Dalam mewartakan Injil, Paulus berusaha masuk ke dalam budaya setempat dengan menyelami konteks khas masyarakatnya. Mulai dari sisi religiositas (misalnya dalam suratnya yang mengatakan tentang Allah yang tak dikenal), pandangan hidup (menyelami arus budaya filsafat Yunani, termasuk dalam hal pola pikir) hingga sosial politik (bersentuhan langsung dengan Penguasa Roma), ekonomis (dalam hal mata pencaharian dan status sosial jemaatnya).
Van Lith:
Sama dengan Paulus, Pater van Lith pun mengadakan dialog kehidupan dengan masyarakat Jawa dalam mewartakan Injil. Beliau mulai mengenal karakter, pandangan hidup, seni budaya, pergulatan dan cita-cita orang Jawa. Bagi Pater van Lith, pewartaan Injil tidak hanya mengarah pada pembaptisan secara ritual saja melainkan mengarah pada internalisasi nilai-nilai Injili bagi hidup masyarakat Jawa. Untuk itu, beliau berjuang untuk melakukan kontekstualisasi nilai-nilai Injil yang menekankan kemandirian iman umat terhadap Kristus.Kekhasan model pewartaan Injil dari Pater van Lith di tanah Jawa adalah menggunakan metode pendidikan generasi muda. Pendidikan kaum muda ini bersentuhan langsung dengan karakter masyarakat Jawa yang memiliki keuletan, kegigihan dan semangat belajar yang cukup tinggi.

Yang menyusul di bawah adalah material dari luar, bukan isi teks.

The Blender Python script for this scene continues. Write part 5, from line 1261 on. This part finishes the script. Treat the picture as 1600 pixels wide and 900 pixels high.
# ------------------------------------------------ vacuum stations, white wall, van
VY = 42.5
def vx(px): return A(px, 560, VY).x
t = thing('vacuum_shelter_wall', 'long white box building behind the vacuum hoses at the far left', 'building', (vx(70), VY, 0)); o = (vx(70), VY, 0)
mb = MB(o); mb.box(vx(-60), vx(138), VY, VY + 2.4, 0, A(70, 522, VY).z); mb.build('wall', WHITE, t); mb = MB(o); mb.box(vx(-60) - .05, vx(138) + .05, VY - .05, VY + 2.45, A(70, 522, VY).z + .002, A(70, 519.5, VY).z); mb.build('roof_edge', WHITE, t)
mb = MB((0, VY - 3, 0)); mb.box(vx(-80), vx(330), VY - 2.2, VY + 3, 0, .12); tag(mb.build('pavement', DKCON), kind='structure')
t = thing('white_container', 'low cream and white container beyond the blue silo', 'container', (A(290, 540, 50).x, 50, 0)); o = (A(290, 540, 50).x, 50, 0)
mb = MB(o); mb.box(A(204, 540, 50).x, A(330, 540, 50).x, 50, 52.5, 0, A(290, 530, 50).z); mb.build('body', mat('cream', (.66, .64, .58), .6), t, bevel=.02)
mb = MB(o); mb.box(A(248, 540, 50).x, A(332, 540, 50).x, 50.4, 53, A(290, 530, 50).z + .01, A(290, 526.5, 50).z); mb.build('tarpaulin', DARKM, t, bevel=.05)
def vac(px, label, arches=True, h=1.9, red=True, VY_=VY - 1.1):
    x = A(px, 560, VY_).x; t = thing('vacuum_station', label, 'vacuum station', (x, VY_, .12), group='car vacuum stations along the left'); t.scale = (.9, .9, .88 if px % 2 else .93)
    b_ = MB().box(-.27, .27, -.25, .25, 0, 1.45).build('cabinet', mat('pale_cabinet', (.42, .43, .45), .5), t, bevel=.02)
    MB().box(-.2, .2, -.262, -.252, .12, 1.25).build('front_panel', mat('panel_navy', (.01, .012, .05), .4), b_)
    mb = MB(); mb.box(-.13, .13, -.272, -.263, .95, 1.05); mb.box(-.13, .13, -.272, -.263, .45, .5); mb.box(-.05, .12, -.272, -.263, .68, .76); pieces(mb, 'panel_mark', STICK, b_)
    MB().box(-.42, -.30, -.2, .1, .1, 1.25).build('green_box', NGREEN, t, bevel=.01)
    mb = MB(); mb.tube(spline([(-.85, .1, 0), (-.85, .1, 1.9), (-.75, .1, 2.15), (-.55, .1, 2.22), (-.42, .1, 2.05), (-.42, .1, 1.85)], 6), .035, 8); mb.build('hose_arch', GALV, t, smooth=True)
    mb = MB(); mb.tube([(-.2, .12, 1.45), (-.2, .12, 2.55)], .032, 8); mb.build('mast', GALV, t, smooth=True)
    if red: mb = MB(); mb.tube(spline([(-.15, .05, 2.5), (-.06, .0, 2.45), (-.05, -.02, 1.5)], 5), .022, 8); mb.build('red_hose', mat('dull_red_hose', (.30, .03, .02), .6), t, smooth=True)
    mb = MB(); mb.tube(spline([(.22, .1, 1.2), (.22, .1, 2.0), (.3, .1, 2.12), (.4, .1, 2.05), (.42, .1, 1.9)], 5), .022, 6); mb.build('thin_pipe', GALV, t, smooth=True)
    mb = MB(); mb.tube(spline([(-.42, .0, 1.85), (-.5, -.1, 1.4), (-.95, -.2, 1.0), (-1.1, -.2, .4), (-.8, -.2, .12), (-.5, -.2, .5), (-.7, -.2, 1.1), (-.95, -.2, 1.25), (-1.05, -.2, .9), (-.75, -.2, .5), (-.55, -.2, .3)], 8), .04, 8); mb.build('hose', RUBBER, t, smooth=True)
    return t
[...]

Meski pada awalnya bersifat pendidikan pada umumnya, namun nilai-nilai Kristiani menjadi dasar pendidikan model van Lith. Untuk mengenali karakter khas masyarakat Jawa, beliau mengadakan dialog kehidupan, dialog karya, dialog iman dan dialog karakter sosial.
Pater van Lith dalam mewartakan Injil di tanah Jawa juga mengadakan dialog budaya, seni, sosial kemasyarakatan, dan dialog dengan situasi politik imperialisme Belanda terhadap Hindia. Perjuangan beliau untuk menghapus segala bentuk penjajahan di bumi Indonesia ini adalah wujud dari komitmen untuk berdialog dengan situasi politik yang tengah bergolak waktu itu. Dialog lain yang tak kalah penting dilakukan oleh beliau adalah dialog dengan agama Islam (khususnya tokoh-tokoh dan umat Islam pada umumnya yang telah terlebih dahulu mengakar di masyarakat Jawa). Realitas sosial tersebut tidak dapat dikesampingkan begitu saja dalam usaha mewartakan Injil secara lebih kontekstual. Untuk itu, beberapa proses inkulturasi Injil terjadi dalam misi van Lith di tanah Jawa ini, seperti misalnya: penterjemahan teks doa Bapa Kami, penggunaan gamelan dalam liturgi dan juga penterjemahan teks-teks iman Katolik lainnya ke dalam bahasa Jawa yang sesuai dengan karakter khas masyarakat Jawa.